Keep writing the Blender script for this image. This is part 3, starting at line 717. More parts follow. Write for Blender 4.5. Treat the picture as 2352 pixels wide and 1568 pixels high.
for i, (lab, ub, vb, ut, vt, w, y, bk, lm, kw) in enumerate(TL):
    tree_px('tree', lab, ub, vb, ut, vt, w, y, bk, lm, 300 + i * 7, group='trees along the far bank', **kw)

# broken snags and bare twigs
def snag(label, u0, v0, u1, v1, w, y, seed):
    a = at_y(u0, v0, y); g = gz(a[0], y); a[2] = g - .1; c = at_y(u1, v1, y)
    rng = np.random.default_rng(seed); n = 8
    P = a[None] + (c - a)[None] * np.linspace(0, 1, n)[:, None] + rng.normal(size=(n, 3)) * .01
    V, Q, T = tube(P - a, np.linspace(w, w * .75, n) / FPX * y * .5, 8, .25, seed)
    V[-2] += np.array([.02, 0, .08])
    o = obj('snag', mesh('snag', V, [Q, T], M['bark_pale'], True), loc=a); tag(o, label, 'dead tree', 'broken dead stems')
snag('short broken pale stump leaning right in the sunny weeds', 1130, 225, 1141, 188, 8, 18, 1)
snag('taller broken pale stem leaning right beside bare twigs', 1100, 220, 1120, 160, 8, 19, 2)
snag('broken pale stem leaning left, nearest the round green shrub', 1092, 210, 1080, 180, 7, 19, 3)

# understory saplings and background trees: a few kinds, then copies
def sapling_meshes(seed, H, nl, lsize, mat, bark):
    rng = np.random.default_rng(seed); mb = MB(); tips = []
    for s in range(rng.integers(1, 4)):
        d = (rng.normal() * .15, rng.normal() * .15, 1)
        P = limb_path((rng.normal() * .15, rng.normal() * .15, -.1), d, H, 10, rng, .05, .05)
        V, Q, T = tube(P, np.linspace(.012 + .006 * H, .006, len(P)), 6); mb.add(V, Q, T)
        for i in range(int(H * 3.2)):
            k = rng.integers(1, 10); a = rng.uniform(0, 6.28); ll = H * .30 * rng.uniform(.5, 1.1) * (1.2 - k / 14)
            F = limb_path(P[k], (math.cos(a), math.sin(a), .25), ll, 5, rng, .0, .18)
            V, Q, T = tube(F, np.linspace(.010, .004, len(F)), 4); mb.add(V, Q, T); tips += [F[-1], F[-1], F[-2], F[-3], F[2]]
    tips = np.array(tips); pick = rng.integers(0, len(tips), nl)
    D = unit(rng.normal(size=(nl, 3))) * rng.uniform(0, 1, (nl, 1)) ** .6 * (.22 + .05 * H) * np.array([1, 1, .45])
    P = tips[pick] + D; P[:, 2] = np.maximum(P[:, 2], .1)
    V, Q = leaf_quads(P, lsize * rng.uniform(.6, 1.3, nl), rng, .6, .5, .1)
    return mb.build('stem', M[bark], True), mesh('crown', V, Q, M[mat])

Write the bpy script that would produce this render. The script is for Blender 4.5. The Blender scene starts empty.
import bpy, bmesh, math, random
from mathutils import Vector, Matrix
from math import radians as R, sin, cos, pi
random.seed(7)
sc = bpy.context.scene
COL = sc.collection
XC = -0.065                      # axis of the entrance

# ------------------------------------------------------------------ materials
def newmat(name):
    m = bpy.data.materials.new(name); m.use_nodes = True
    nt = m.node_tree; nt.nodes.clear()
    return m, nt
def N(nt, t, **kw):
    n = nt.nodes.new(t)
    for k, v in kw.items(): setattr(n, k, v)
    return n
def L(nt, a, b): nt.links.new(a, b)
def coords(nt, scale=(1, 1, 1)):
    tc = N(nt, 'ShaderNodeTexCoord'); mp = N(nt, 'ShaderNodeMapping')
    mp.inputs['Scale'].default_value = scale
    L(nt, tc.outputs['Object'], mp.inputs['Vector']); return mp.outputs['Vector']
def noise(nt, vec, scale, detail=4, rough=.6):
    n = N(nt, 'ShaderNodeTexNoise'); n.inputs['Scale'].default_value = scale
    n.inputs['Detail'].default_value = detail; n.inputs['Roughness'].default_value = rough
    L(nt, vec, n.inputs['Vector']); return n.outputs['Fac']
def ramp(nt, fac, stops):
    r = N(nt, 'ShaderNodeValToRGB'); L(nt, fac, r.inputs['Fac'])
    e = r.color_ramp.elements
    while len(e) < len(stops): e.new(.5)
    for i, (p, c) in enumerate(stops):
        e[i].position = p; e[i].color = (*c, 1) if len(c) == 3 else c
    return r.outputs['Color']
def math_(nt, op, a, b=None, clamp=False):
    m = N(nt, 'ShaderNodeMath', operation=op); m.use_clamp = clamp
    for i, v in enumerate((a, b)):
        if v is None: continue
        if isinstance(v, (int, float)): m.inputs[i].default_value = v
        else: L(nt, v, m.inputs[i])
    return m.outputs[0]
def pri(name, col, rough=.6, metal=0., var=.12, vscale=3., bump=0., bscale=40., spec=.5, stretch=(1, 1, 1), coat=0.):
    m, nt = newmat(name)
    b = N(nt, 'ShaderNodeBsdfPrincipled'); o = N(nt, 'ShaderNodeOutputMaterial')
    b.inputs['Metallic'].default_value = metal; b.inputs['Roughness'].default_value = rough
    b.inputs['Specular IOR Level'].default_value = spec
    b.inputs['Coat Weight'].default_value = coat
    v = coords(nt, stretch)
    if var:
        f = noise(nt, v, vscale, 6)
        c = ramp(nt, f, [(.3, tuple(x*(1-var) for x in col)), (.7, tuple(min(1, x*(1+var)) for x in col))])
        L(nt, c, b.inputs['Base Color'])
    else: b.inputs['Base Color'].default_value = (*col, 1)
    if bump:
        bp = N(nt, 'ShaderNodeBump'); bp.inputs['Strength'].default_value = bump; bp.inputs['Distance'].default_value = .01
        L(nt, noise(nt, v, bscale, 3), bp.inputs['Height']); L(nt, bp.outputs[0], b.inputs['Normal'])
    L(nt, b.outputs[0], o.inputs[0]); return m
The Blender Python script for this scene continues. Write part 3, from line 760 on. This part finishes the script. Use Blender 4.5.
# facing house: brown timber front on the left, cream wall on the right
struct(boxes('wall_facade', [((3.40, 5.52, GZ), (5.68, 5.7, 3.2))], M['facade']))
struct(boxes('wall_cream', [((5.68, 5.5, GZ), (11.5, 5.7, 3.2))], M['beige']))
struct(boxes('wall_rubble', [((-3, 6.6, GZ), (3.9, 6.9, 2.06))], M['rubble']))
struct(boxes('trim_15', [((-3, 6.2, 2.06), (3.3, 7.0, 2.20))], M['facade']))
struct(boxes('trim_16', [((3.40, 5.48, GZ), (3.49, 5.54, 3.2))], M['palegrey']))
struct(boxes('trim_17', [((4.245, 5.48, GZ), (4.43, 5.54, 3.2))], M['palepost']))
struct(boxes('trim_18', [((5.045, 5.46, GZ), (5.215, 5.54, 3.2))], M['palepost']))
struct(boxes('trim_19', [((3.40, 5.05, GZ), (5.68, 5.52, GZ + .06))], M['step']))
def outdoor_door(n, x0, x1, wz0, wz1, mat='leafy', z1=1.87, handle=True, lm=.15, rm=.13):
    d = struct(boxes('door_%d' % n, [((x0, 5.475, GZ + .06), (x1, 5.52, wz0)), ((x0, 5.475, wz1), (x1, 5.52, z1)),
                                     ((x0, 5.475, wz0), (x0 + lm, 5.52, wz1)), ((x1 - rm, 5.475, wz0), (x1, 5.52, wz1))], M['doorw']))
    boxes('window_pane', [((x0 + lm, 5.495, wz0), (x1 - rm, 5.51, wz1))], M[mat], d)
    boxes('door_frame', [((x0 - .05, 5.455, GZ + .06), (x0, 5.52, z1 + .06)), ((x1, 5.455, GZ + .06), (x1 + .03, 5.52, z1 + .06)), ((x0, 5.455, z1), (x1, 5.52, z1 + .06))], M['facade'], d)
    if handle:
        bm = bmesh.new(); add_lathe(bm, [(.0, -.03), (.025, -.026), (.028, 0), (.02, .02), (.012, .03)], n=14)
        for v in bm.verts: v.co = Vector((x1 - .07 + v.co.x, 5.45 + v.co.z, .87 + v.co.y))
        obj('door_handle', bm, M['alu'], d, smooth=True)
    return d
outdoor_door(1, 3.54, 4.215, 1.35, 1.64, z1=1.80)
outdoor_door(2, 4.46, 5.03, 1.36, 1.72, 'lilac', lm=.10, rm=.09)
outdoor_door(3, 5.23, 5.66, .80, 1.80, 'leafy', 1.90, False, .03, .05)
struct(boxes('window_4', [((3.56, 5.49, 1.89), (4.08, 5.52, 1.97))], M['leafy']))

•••

Return a word-for-word copy of the lines from the beginning of the listing to the line holding "bk, lm, kw)", both kept.

[Exercise answer]
Keep writing the Blender script for this image. This is part 3, starting at line 717. More parts follow. Write for Blender 4.5. Treat the picture as 2352 pixels wide and 1568 pixels high.
for i, (lab, ub, vb, ut, vt, w, y, bk, lm, kw) in enumerate(TL):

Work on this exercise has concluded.